Neural networks on a micro controller - Preparation and math

I've been playing around with the idea of running a neural network on a micro controller.

This blog post expects the reader to have knowledge of neural networks. For more information, you can check out the following links:
This project is not designed to be the most efficient neural network, but rather one that runs on a micro controller with very limited resources.

The goal

The goal is to make a robot on the end of a stick. The robot will have several motorized joints and potentiometers, and will be attached to a center point with a long stick. The center point also has a rotary encoder which measures the angle.

The robot will have a single blue pill controlling it. The micro controller has the following specs:
  • 72 MHz clock speed
  • 64 KB flash
  • 20 KB RAM
The micro controller will run Rust firmware, using the stm32f103xx-hal crate.

The neural network is a modification of my rust_neural_network crate, modified to run without Rust's standard library, suitable for running on a micro controller. This spawned this no_std branch.

A central controller (Arduino or Raspberry Pi) will turn the robot on for 30 seconds. In those 30 seconds, the robot has to make as many laps as possible, based on its own sensors. At the end of the 30 seconds, the central controller will:
  • Reset the physical orientation of the robot, by lifting it off the ground and letting gravity do its work
  • Signal the micro controller that it needs to end the current neural network.
  • Signal the micro controller how far it's gotten.
  • Wait for the micro controller to be ready for the next test.

Memory math fun

The first concern with running a neural network on a micro controller is simple: there is no memory allocator. This can be solved 2 ways:
  1. Using an existing memory allocator, or writing my own. This is possible, however we're going to run into RAM issues later, so this seems like overhead we cannot afford to have.
  2. Don't use a memory allocator, and put everything on the Stack.
Initially both options are a possibility, but then we run into the second issue:

Neural networks are big.

Putting some numbers in an excel sheet gives me the following:


Having a neural network, with 8 input nodes, 8 output nodes, and a 10x10 node grid, and every value being a 4-byte float, would be around 4676 bytes, or almost 4.6 KB.

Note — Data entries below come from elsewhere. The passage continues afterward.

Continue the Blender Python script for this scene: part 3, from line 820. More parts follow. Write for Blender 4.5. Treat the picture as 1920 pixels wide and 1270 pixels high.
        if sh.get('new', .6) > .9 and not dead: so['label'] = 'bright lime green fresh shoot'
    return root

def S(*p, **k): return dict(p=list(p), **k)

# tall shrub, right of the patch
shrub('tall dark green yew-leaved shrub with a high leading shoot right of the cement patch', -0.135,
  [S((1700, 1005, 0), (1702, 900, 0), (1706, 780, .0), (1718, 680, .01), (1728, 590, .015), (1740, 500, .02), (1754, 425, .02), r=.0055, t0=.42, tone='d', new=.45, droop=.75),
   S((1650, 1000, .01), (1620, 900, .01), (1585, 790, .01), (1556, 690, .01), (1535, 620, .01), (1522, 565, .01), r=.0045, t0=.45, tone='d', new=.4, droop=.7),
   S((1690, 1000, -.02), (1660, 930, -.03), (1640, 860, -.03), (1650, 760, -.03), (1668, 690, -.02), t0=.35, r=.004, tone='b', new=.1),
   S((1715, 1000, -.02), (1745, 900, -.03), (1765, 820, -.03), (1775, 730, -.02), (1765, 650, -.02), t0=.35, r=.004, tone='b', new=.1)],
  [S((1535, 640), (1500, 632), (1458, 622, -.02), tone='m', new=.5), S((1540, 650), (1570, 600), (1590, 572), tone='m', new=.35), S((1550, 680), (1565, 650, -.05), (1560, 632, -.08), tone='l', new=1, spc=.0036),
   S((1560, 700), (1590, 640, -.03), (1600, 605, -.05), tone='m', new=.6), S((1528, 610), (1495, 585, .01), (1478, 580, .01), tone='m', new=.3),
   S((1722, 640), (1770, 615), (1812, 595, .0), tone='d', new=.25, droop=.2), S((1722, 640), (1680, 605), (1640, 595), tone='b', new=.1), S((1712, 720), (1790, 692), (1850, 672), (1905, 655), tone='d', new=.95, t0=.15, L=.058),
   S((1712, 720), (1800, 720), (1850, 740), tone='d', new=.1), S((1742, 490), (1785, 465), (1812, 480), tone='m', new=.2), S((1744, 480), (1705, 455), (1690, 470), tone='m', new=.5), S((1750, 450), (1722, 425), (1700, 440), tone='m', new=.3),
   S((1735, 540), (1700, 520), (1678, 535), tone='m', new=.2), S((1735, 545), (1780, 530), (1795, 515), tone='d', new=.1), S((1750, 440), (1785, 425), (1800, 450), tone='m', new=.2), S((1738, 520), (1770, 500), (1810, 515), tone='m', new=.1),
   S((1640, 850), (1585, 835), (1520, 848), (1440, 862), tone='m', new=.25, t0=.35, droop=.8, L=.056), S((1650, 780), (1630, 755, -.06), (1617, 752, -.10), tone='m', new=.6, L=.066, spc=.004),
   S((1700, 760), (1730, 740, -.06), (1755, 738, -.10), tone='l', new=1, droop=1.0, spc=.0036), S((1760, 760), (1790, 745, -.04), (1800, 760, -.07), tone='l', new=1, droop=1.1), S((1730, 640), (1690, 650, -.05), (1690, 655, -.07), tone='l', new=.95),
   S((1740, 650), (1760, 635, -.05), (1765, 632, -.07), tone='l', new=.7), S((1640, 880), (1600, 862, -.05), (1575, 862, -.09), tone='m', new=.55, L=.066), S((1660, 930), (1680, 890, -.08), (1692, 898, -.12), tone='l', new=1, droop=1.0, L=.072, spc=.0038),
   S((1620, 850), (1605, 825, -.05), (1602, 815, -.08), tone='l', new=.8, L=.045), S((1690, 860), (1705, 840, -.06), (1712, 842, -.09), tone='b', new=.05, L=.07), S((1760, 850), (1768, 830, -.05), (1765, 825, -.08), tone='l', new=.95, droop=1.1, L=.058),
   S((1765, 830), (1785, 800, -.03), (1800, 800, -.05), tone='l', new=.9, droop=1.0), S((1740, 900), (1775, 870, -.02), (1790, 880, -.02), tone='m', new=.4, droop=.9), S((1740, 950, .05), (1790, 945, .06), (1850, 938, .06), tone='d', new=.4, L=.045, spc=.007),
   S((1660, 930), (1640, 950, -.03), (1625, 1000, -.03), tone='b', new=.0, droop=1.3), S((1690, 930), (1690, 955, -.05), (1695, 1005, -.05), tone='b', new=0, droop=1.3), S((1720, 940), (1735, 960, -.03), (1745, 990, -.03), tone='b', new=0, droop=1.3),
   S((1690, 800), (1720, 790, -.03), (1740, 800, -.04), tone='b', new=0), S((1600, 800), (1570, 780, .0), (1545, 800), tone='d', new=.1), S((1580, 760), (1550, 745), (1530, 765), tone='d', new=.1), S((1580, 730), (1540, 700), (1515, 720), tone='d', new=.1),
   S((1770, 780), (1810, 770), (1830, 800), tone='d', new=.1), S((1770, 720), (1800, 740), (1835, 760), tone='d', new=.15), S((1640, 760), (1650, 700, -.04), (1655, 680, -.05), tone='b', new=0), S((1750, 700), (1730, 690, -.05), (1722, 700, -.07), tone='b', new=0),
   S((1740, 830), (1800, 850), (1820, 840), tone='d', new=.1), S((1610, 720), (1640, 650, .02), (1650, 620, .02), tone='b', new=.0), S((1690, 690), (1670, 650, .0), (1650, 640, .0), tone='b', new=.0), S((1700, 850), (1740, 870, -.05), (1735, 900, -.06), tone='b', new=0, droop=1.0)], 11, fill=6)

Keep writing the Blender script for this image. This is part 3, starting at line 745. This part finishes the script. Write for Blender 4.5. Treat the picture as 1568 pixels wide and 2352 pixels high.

Because the neural network of choice is an evolutionary one, we also need multiple networks. Each network would be evaluated, and the best neural network would be picked to mate with a random one. One of the worst ones would randomly be removed.

That means if we have 10 neural networks in memory, we'd already be using 46 KB of memory. Our micro controller only has 20 KB ram.

Clearly this is a problem.

But there are some solutions to this:
  1. Make the neural networks smaller. Meh
  2. Add external RAM. Possible, but this seems difficult
  3. Use a library that adds 16-bit floats. Yes please.
  4. Write the inactive neural networks to flash / EEPROM. Bingo.
Applying optimizations 3 and 4, we can do much better. Storing 10 neural networks in flash allows us to use 64 KB / 10 ≈ 6000 bytes of data (we still need to store our program somewhere). Let's drop this into our spreadsheet.

14x14 is 196 nodes, that's almost doubled our initial network size! And now we store an additional 9 in our flash memory to be read in later.

CPU speed

There is one number left that was mentioned with the introduction of the micro controller; 72 MHz clock speed. This means that the micro controller runs on 72 000 000 cycles per second, or roughly 14 nanoseconds per cycle.

Floating calculations are expensive. In addition, with the usage of an f16 library, we will not have support for hardware accelerated float calculation.

Every time the neural network does a calculation, every single node has to be calculated. This sounds like a rough calculation but we can make a very simple estimate: every 2 bytes has to be calculated once. 

This means we'll roughly need to do 3 000 calculations for a neural network to parse a single set of inputs.

The system does not have to be particularly fast. If it can calculate a value 10 times a second, this is more than fast enough. That still leaves 7.2 million cycles to do 3 000 calculations, or 2400 cycles per calculation. This number seems high enough that the CPU speed does not seem an issue.

<Insert flash forward here where CPU speed DOES become an issue and I have to eat my words>

The plan

So the plan is as follows:
  1. Write 10 neural networks to the flash memory.
  2. Load the first neural network (sized at 4.6 KB) into memory.
  3. Run for 30 seconds.
  4. Get the value of the current attempt and store it somewhere.
  5. The micro controller loads the next neural network into memory.
  6. Once all neural networks are done:
    1. pick 2 neural networks to merge (A and B)
    2. Pick a neural network to overwrite (C)
    3. Simply pick random f16 between network A and network B, and write that to the same location in C.
  7. Start over
Time to get coding!

Further optimizations

If the plan above is not sufficient enough, it is always possible to add an SD card reader, which would allow me to store several GB of data structures. This would allow extensive logging of other data, like all the inputs of all sensors, or every iteration of every neural network. The limitation of 20 KB of memory would still exist, so this cannot scale up the network infinitely.

To get over the memory limit, there is a concept called an External Memory Interface. Currently it is unknown if the stm32f103 supports this feature.